The House of Hemp and Butter: A History of Old Riga, by Kevin O’Connor, Northern Illinois University Press, Ithaca and London, 2019.

The House of Hemp and Butter is the very first English-language history of early Riga. It begins in the twelfth century with the arrival to the eastern Baltic of German priests, traders, and knights, who conquered and converted the indigenous tribes and assumed mastery over their lands. It ends in 1710 with an account of the greatest war Livonia had ever seen, one that was accompanied by mass starvation, a raging epidemic, and a flood of nearly Biblical proportions that devastated the city and left its survivors in misery.

If The House of Hemp and Butter is an urbanography that is embedded in its broader regional and international context, the book’s main focus is always the city itself, populated by merchants and clerics, craftsmen and builders, porters and day laborers. Readers will learn about the city’s structures and spaces, its peoples and its rhythms, its internal conflicts and its unrelenting struggle to maintain its traditional independence against outside threats. Intended both for readers of history as well as for curious travelers, The House of Hemp and Butter is essential reading for anyone who plans to spend any amount of time in the city of Riga.

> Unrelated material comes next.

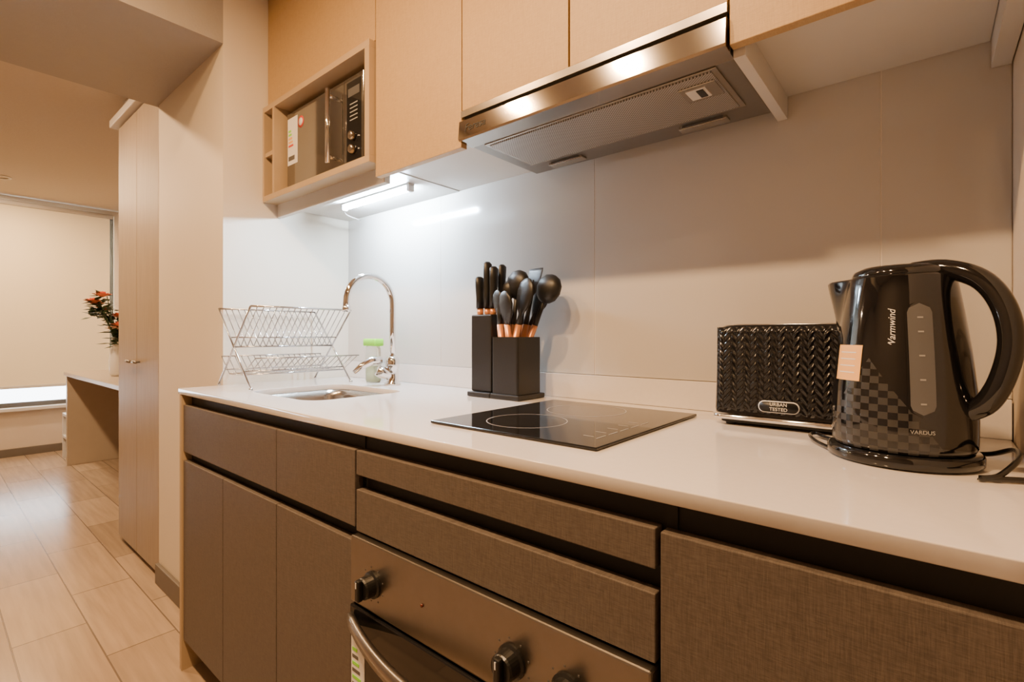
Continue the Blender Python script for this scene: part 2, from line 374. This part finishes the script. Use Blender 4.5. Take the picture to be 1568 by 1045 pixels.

Kevin O’Connor is a Professor of History at Gonzaga University in beautiful Spokane, Washington, where he teaches courses in European and Russian history. His books include The House of Hemp and Butter: A History of Old Riga; The History of the Baltic States; Culture and Customs of the Baltic States; and Intellectuals and Apparatchiks: Russian Nationalism and the Gorbachev Revolution. Out of Kevin’s travels through the Baltic states was born a fascination with Latvia’s stunning capital, where on some summer mornings one might come upon him enjoying a croissant in a noisy cafe while fidgeting on his multivolume history of Rīga. When Kevin isn’t teaching or doing Latvia things, he can usually be found on the roads and trails of Spokane, where he runs and bikes and hikes and dreams of the sandy shores of the Amber Sea.